Exercise aim:
Your job is to retype all of the data word for word, leaving every image out.

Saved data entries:
··········

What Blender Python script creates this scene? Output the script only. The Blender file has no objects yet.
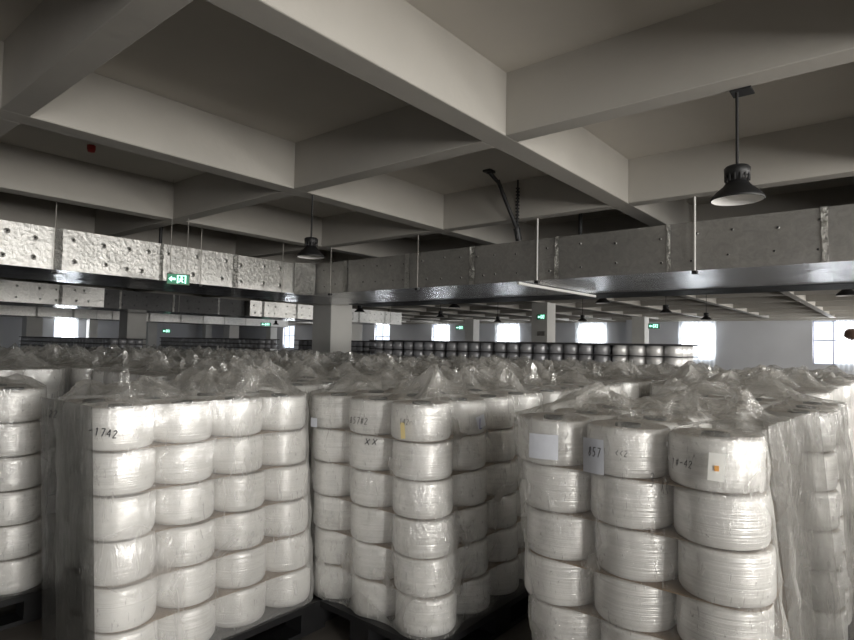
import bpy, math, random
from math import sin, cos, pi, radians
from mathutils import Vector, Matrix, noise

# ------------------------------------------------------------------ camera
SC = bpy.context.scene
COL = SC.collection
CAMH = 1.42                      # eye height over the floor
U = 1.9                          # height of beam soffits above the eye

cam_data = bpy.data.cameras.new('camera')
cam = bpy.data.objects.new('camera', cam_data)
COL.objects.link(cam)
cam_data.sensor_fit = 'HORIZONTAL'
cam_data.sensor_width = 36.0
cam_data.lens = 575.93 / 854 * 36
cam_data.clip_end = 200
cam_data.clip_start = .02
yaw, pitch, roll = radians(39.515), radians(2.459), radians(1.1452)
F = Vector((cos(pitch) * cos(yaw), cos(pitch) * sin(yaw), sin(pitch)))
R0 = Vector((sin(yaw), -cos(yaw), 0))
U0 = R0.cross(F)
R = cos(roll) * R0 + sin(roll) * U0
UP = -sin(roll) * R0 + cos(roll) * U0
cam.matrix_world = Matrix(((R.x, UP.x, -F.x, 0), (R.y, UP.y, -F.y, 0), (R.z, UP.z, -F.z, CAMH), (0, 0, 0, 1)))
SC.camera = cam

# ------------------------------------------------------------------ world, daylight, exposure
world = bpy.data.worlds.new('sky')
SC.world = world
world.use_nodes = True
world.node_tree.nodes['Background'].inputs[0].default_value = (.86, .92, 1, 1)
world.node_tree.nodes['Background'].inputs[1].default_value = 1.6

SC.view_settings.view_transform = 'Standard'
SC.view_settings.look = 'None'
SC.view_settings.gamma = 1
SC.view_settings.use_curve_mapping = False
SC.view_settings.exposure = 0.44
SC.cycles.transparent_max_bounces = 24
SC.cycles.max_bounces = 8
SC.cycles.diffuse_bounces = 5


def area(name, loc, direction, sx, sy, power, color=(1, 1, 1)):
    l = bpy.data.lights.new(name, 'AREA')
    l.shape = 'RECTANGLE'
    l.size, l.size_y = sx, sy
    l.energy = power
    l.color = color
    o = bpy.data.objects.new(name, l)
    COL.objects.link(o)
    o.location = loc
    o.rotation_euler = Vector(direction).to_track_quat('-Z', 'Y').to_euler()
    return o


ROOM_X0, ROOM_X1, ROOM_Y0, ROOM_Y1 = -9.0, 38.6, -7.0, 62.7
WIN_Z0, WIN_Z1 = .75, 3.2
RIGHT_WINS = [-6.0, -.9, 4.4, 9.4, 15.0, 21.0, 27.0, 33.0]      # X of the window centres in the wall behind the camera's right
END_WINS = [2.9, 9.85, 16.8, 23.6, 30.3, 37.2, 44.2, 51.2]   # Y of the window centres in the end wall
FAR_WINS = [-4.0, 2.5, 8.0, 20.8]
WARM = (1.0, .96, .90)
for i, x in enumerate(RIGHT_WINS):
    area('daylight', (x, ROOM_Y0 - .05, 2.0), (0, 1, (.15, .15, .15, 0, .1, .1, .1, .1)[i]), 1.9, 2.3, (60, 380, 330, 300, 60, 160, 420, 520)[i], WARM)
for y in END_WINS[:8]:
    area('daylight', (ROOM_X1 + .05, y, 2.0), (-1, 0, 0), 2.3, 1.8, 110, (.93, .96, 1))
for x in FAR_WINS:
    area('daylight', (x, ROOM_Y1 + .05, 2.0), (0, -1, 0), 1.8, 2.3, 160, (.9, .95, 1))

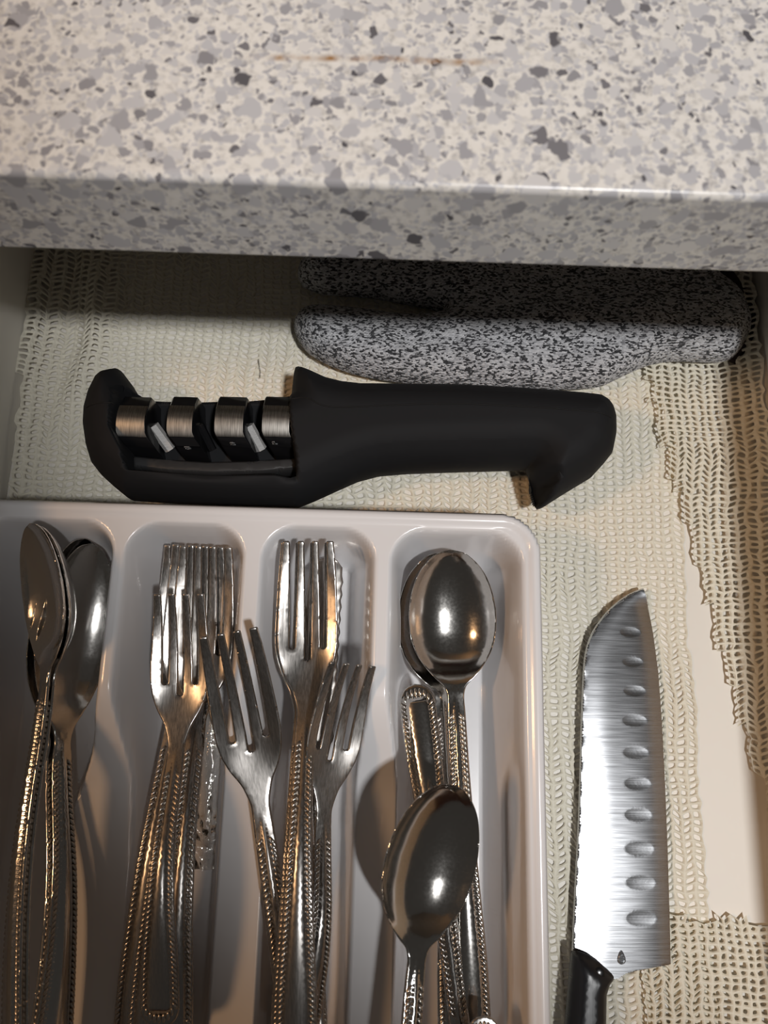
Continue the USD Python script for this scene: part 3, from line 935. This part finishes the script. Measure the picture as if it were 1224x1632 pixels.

··········

Solution to the problem:
What Blender Python script creates this scene? Output the script only. The Blender file has no objects yet.
import bpy, math, random
from math import sin, cos, pi, radians
from mathutils import Vector, Matrix, noise

# ------------------------------------------------------------------ camera
SC = bpy.context.scene
COL = SC.collection
CAMH = 1.42                      # eye height over the floor
U = 1.9                          # height of beam soffits above the eye

cam_data = bpy.data.cameras.new('camera')
cam = bpy.data.objects.new('camera', cam_data)
COL.objects.link(cam)
cam_data.sensor_fit = 'HORIZONTAL'
cam_data.sensor_width = 36.0
cam_data.lens = 575.93 / 854 * 36
cam_data.clip_end = 200
cam_data.clip_start = .02
yaw, pitch, roll = radians(39.515), radians(2.459), radians(1.1452)
F = Vector((cos(pitch) * cos(yaw), cos(pitch) * sin(yaw), sin(pitch)))
R0 = Vector((sin(yaw), -cos(yaw), 0))
U0 = R0.cross(F)
R = cos(roll) * R0 + sin(roll) * U0
UP = -sin(roll) * R0 + cos(roll) * U0
cam.matrix_world = Matrix(((R.x, UP.x, -F.x, 0), (R.y, UP.y, -F.y, 0), (R.z, UP.z, -F.z, CAMH), (0, 0, 0, 1)))
SC.camera = cam

# ------------------------------------------------------------------ world, daylight, exposure
world = bpy.data.worlds.new('sky')
SC.world = world
world.use_nodes = True
world.node_tree.nodes['Background'].inputs[0].default_value = (.86, .92, 1, 1)
world.node_tree.nodes['Background'].inputs[1].default_value = 1.6

SC.view_settings.view_transform = 'Standard'
SC.view_settings.look = 'None'
SC.view_settings.gamma = 1
SC.view_settings.use_curve_mapping = False
SC.view_settings.exposure = 0.44
SC.cycles.transparent_max_bounces = 24
SC.cycles.max_bounces = 8
SC.cycles.diffuse_bounces = 5


def area(name, loc, direction, sx, sy, power, color=(1, 1, 1)):
    l = bpy.data.lights.new(name, 'AREA')
    l.shape = 'RECTANGLE'
    l.size, l.size_y = sx, sy
    l.energy = power
    l.color = color
    o = bpy.data.objects.new(name, l)
    COL.objects.link(o)
    o.location = loc
    o.rotation_euler = Vector(direction).to_track_quat('-Z', 'Y').to_euler()
    return o


ROOM_X0, ROOM_X1, ROOM_Y0, ROOM_Y1 = -9.0, 38.6, -7.0, 62.7
WIN_Z0, WIN_Z1 = .75, 3.2
RIGHT_WINS = [-6.0, -.9, 4.4, 9.4, 15.0, 21.0, 27.0, 33.0]      # X of the window centres in the wall behind the camera's right
END_WINS = [2.9, 9.85, 16.8, 23.6, 30.3, 37.2, 44.2, 51.2]   # Y of the window centres in the end wall
FAR_WINS = [-4.0, 2.5, 8.0, 20.8]
WARM = (1.0, .96, .90)
for i, x in enumerate(RIGHT_WINS):
    area('daylight', (x, ROOM_Y0 - .05, 2.0), (0, 1, (.15, .15, .15, 0, .1, .1, .1, .1)[i]), 1.9, 2.3, (60, 380, 330, 300, 60, 160, 420, 520)[i], WARM)
for y in END_WINS[:8]:
    area('daylight', (ROOM_X1 + .05, y, 2.0), (-1, 0, 0), 2.3, 1.8, 110, (.93, .96, 1))
for x in FAR_WINS:
    area('daylight', (x, ROOM_Y1 + .05, 2.0), (0, -1, 0), 1.8, 2.3, 160, (.9, .95, 1))

Continue the USD Python script for this scene: part 3, from line 935. This part finishes the script. Measure the picture as if it were 1224x1632 pixels.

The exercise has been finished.